(Entries from a dataset)
--
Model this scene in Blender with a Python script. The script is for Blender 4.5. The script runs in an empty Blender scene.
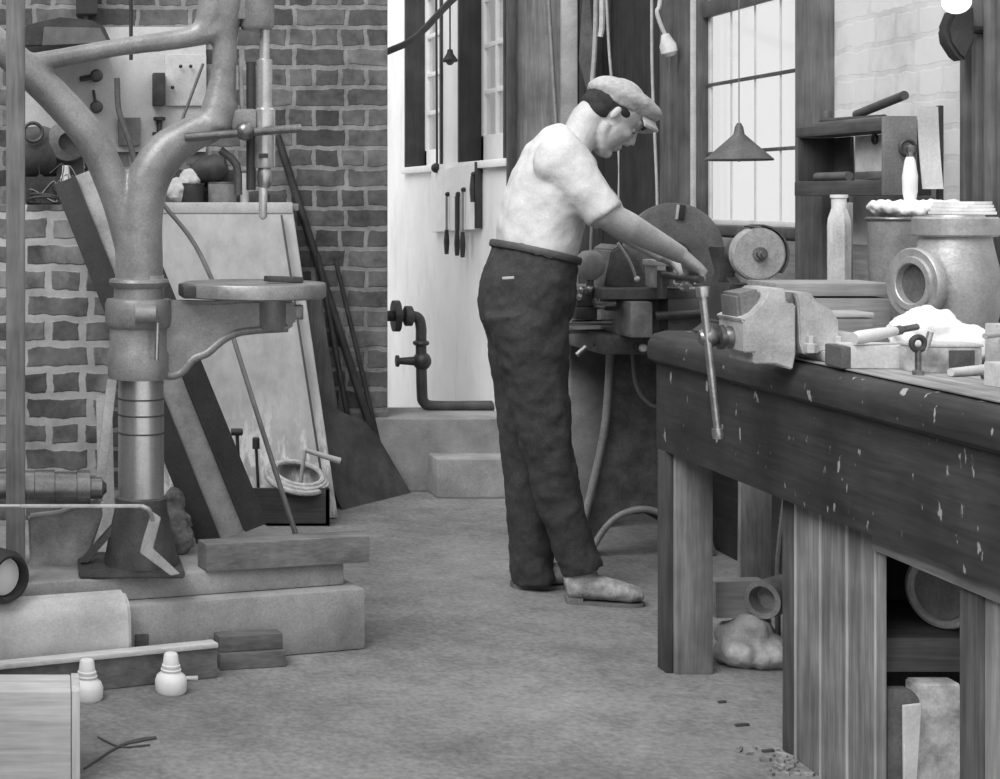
import bpy, bmesh, math, random
from mathutils import Vector, Matrix, Quaternion
random.seed(7)
V = Vector
C = bpy.context.scene.collection
F, CX, HY, CH = 1600.0, 50.0, 200.0, 1.25      # focal length (px), principal point, eye height


def W(px, py, s):
    """photo measurement at a scale of s pixels per metre -> metres in the room"""
    return V(((px - CX) / s, F / s, CH - (py - HY) / s))


def lin(v):
    c = v / 255.0
    return c / 12.92 if c <= 0.04045 else ((c + 0.055) / 1.055) ** 2.4


# ------------------------------------------------------------------ materials
_mc = {}


def nodes_of(name):
    m = bpy.data.materials.new(name)
    m.use_nodes = True
    nt = m.node_tree
    return m, nt, nt.nodes['Principled BSDF']


def grey(n, v):
    x = lin(max(0, min(255, v)))
    return (x, x, x, 1)


def ramp(nt, fac, stops):
    r = nt.nodes.new('ShaderNodeValToRGB')
    el = r.color_ramp.elements
    el[0].position, el[1].position = stops[0][0], stops[-1][0]
    el[0].color, el[1].color = grey(0, stops[0][1]), grey(0, stops[-1][1])
    for p, v in stops[1:-1]:
        e = el.new(p)
        e.color = grey(0, v)
    nt.links.new(fac, r.inputs[0])
    return r.outputs[0]


def noise(nt, scale, detail=5, stretch=(1, 1, 1), rough=.6):
    tc = nt.nodes.new('ShaderNodeTexCoord')
    mp = nt.nodes.new('ShaderNodeMapping')
    mp.inputs['Scale'].default_value = stretch
    nz = nt.nodes.new('ShaderNodeTexNoise')
    nz.inputs['Scale'].default_value = scale
    nz.inputs['Detail'].default_value = detail
    nz.inputs['Roughness'].default_value = rough
    nt.links.new(tc.outputs['Object'], mp.inputs[0])
    nt.links.new(mp.outputs[0], nz.inputs['Vector'])
    return nz.outputs['Fac']


def mixc(nt, fac, a, b, mode='MIX'):
    mx = nt.nodes.new('ShaderNodeMix')
    mx.data_type = 'RGBA'
    mx.blend_type = mode
    if hasattr(fac, 'links'):
        nt.links.new(fac, mx.inputs[0])
    else:
        mx.inputs[0].default_value = fac
    for q, i in ((a, 6), (b, 7)):
        if hasattr(q, 'links'):
            nt.links.new(q, mx.inputs[i])
        else:
            mx.inputs[i].default_value = q
    return mx.outputs[2]


def bumpit(nt, bs, h, strength, dist=.01):
    b = nt.nodes.new('ShaderNodeBump')
    b.inputs['Strength'].default_value = strength
    b.inputs['Distance'].default_value = dist
    nt.links.new(h, b.inputs['Height'])
    nt.links.new(b.outputs[0], bs.inputs['Normal'])


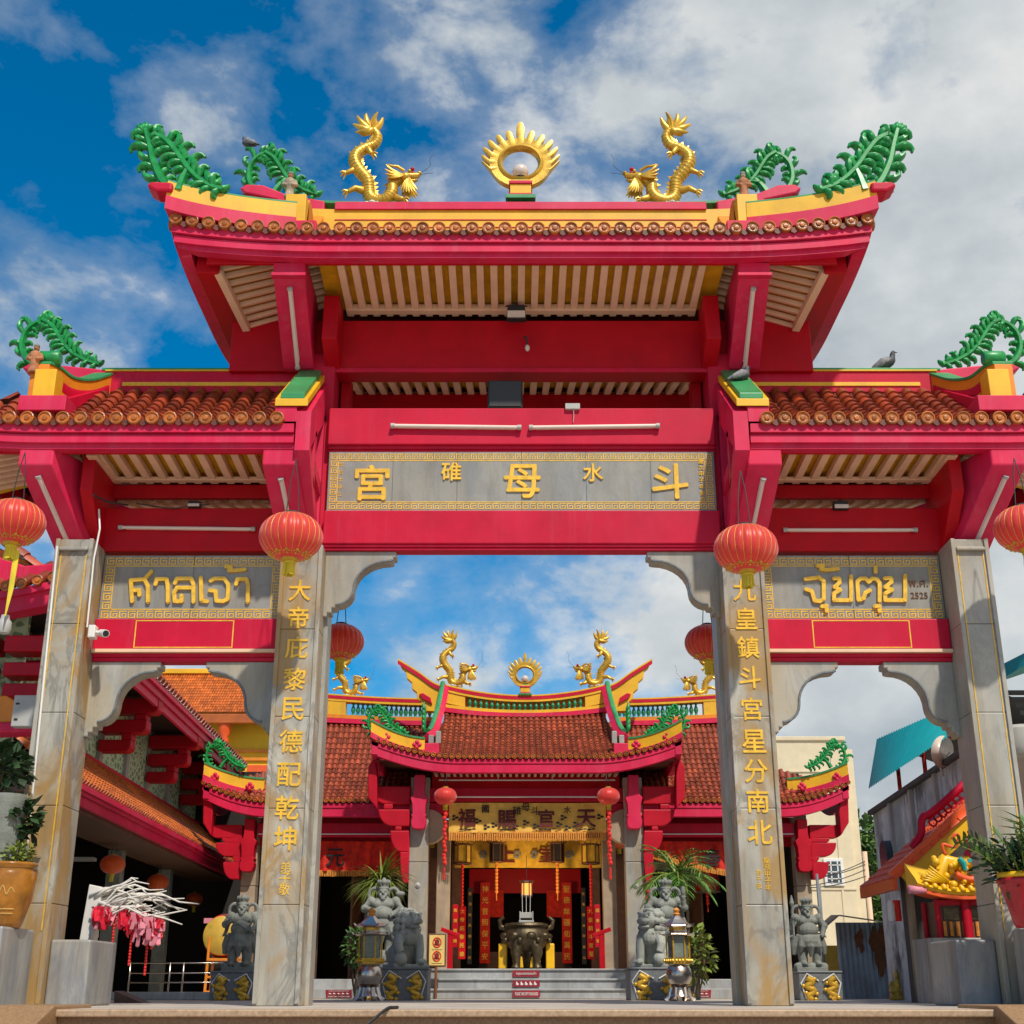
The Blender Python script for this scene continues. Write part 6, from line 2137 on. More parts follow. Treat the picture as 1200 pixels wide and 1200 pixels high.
for px, lab, Y, ys in ((617, 'in the middle of the temple steps', 24.24, (1140, 1147, 1156)), (397, 'on the left side hall step', 25.45, (1150, 1157, 1164)), (818, 'on the right side hall step', 25.45, (1152, 1158, 1165))):
    t = thing('step_notice', 'red notice strips with white pictograms stuck %s' % lab, 'sign', at(px, ys[1], Y), 'red notices on the steps', world=True)
    for i, py in enumerate(ys):
        p = at(px, py, Y)
        zc = (0.425, 0.255, 0.085)[i] if px == 617 else (0.13, 0.085, 0.035)[i]
        yy = (24.885, 24.565, 24.245)[i] if px == 617 else 25.495
        hh = 0.055 if px == 617 else 0.02
        w = 0.24
        xc = p.x
        st = MB().box(xc - w, xc + w, yy - 0.004, yy, zc - hh, zc + hh).build('strip', M['sticker'], t)
        mb = MB()
        if i == 0: text_mb(mb, 'กรุณาถอดรองเท้า', xc, yy - 0.006, zc, hh * 1.1, 0.003, 0.01, width=0.36)
        elif i == 2: text_mb(mb, 'PLEASE TAKE OFF YOUR SHOES', xc, yy - 0.006, zc, hh * 0.9, 0.003, 0.01, width=0.4)
        else:
            for q in range(5):
                mb.ball((xc - 0.16 + 0.08 * q, yy - 0.006, zc - hh * 0.2), (0.028, 0.004, hh * 0.3), 8, 5)
                mb.ball((xc - 0.17 + 0.08 * q, yy - 0.006, zc + hh * 0.2), (0.014, 0.004, hh * 0.4), 8, 5)
        mb.build('writing', M['white'], st)
for s, px in ((-1, 527), (1, 706)):
    p = at(px, 1135, 25.45)
    t = thing('red_stand', 'red wooden stand at the %s side of the temple entrance' % ('left' if s < 0 else 'right'), 'stand', (p.x, 25.45, 0.512))
    MB().box(-0.05, 0.05, -0.05, 0.05, 0.0, 0.62).build('post', M['darkred'], t, bevel=0.006)
    MB().prism([(-0.16, 0.55), (-0.18, 0.62), (0.16, 0.74), (0.18, 0.67)] if s > 0 else [(-0.16, 0.74), (-0.18, 0.67), (0.16, 0.55), (0.18, 0.62)], -0.06, 0.06).build('top', M['darkred'], t, bevel=0.01)
# ------------------------------------------------------------------ stone statues and metal lanterns in the courtyard
def guardian(label, loc, H, prop, mat='stone', turn=0.0):
    t = thing('guardian_statue', label, 'statue', loc, 'stone guardian statues')
    k = H / 1.4
    b = MB()
    # rock base, boots, skirt, belly, chest
    b.box(-0.30, 0.30, -0.2, 0.22, 0.0, 0.07)
    for i in range(7): b.ball((-0.24 + 0.08 * i, -0.08 + 0.05 * (i % 3), 0.09), (0.1, 0.12, 0.07), 8, 6)
    for s in (-1, 1):
        b.tube([(s * 0.13, -0.04, 0.10), (s * 0.14, -0.03, 0.28), (s * 0.11, 0.0, 0.50)], [0.085, 0.095, 0.13], 10)
        b.ball((s * 0.14, -0.12, 0.13), (0.07, 0.13, 0.06), 8, 6)
        b.tube([(s * 0.20, 0.02, 0.62), (s * 0.27, 0.03, 0.45), (s * 0.30, 0.02, 0.30)], [0.12, 0.10, 0.04], 8)
        b.tube([(s * 0.13, -0.12, 0.60), (s * 0.17, -0.15, 0.45), (s * 0.2, -0.13, 0.33)], [0.07, 0.07, 0.02], 8)
    b.tube([(0, -0.13, 0.62), (0, -0.17, 0.45), (0, -0.15, 0.26)], [0.08, 0.09, 0.03], 8)
    b.lathe([(0.22, 0.44), (0.25, 0.55), (0.24, 0.62), (0.225, 0.66)], (0, 0, 0), 20)
    b.tube([(-0.24, -0.05, 0.66), (0, -0.2, 0.64), (0.24, -0.05, 0.66)], 0.03, 8)
    b.ball((0, -0.07, 0.76), (0.20, 0.17, 0.15), 14, 10)
    b.ball((0, -0.0, 0.93), (0.22, 0.15, 0.14), 14, 10)
    for s in (-1, 1): b.ball((s * 0.09, -0.1, 0.93), (0.09, 0.06, 0.07), 10, 8)
    b.ball((0, -0.0, 1.04), (0.10, 0.09, 0.07), 10, 8)
    # head with brows, nose, beard, ears
    b.ball((0, -0.03, 1.14), (0.088, 0.10, 0.11), 14, 10)
    b.tube([(0, -0.125, 1.15), (0, -0.145, 1.115)], [0.014, 0.026], 6)
    for s in (-1, 1):
        b.ball((s * 0.036, -0.118, 1.165), (0.026, 0.016, 0.013), 8, 6)
        b.ball((s * 0.092, -0.02, 1.13), (0.018, 0.025, 0.04), 8, 6)
        b.ball((s * 0.05, -0.105, 1.10), (0.03, 0.025, 0.022), 8, 6)
        b.tube([(s * 0.03, -0.13, 1.085), (s * 0.07, -0.125, 1.06)], [0.015, 0.006], 6)
    b.tube([(0, -0.11, 1.065), (0, -0.13, 1.02), (0, -0.12, 0.96)], [0.05, 0.045, 0.012], 8)
    # crown
    b.lathe([(0.095, 1.19), (0.105, 1.22), (0.085, 1.23), (0.10, 1.29), (0.115, 1.33), (0.06, 1.335), (0.045, 1.37), (0.02, 1.40), (0, 1.41)], (0, -0.01, 0), 12)
    for i in range(5):
        a = R(-160 + 35 * i)
        b.ball((0.105 * math.cos(a), 0.105 * math.sin(a) - 0.01, 1.325), (0.03, 0.02, 0.045), 6, 5)
    # scarf loops behind the shoulders
    for s in (-1, 1):
        P_ = [(s * (0.17 + 0.10 * math.cos(a)), 0.05, 1.10 + 0.12 * math.sin(a)) for a in [R(-80 + 26 * j) for j in range(12)]]
        b.tube(P_, [0.035] * 11 + [0.02], 8)
        b.tube([(s * 0.19, 0.05, 0.98), (s * 0.28, 0.06, 0.85), (s * 0.31, 0.05, 0.70), (s * 0.36, 0.0, 0.62)], [0.04, 0.045, 0.035, 0.012], 8)
    def arm(s, elbow, hand):
        b.ball((s * 0.22, 0, 0.99), (0.09, 0.09, 0.085), 10, 8)
        b.tube([(s * 0.22, 0, 0.99), elbow, hand], [0.078, 0.066, 0.045], 10)
        b.ball(hand, (0.05, 0.05, 0.045), 8, 6)
        e = V(elbow)
        b.ball(e, 0.075, 8, 6)
        for j in range(4): b.ball(V(hand) + V((0.03 * math.cos(j * 1.5), -0.035, 0.03 * math.sin(j * 1.5))), (0.016, 0.02, 0.016), 6, 5)
    if prop == 'sword':
        arm(-1, (-0.30, -0.08, 0.84), (-0.16, -0.22, 0.90))
        arm(1, (0.32, -0.06, 0.84), (0.22, -0.22, 0.72))
        b.tube([(-0.34, -0.23, 1.02), (0.34, -0.24, 0.64)], [0.022, 0.03], 8, 0.6)
        b.tube([(0.13, -0.24, 0.70), (0.23, -0.24, 0.86)], 0.02, 6)
    elif prop == 'spear':
        arm(-1, (-0.32, -0.04, 0.84), (-0.30, -0.16, 1.00))
        arm(1, (0.32, -0.05, 0.84), (0.26, -0.10, 0.66))
        b.tube([(-0.31, -0.17, 0.60), (-0.31, -0.17, 1.18), (-0.31, -0.17, 1.26), (-0.31, -0.17, 1.42)], [0.02, 0.02, 0.05, 0.01], 8)
    elif prop == 'orb':
        arm(-1, (-0.33, -0.05, 0.88), (-0.22, -0.20, 0.80))
        arm(1, (0.33, -0.02, 0.88), (0.31, -0.08, 1.06))
        b.ball((0.31, -0.1, 1.16), (0.05, 0.05, 0.09), 10, 8)
        b.tube([(-0.34, -0.16, 0.80), (-0.22, -0.2, 0.80), (-0.10, -0.22, 0.84)], [0.02, 0.03, 0.015], 6)
    else:
        arm(-1, (-0.33, -0.05, 0.86), (-0.16, -0.22, 0.82))
        arm(1, (0.32, -0.05, 0.85), (0.16, -0.2, 0.74))
        b.ball((0.30, 0.0, 1.12), (0.09, 0.06, 0.05), 10, 8)
    b.xform(Matrix.Scale(k, 4))
    b.build('figure', M[mat], t, remesh=0.010 * k)
    t.rotation_euler.z = turn
    return t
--
Set task: From the first line above through the line containing "return c / 12.92", copy everything exactly, without the pictures.

Answer to this task:
Model this scene in Blender with a Python script. The script is for Blender 4.5. The script runs in an empty Blender scene.
import bpy, bmesh, math, random
from mathutils import Vector, Matrix, Quaternion
random.seed(7)
V = Vector
C = bpy.context.scene.collection
F, CX, HY, CH = 1600.0, 50.0, 200.0, 1.25      # focal length (px), principal point, eye height


def W(px, py, s):
    """photo measurement at a scale of s pixels per metre -> metres in the room"""
    return V(((px - CX) / s, F / s, CH - (py - HY) / s))


def lin(v):
    c = v / 255.0
    return c / 12.92 if c <= 0.04045 else ((c + 0.055) / 1.055) ** 2.4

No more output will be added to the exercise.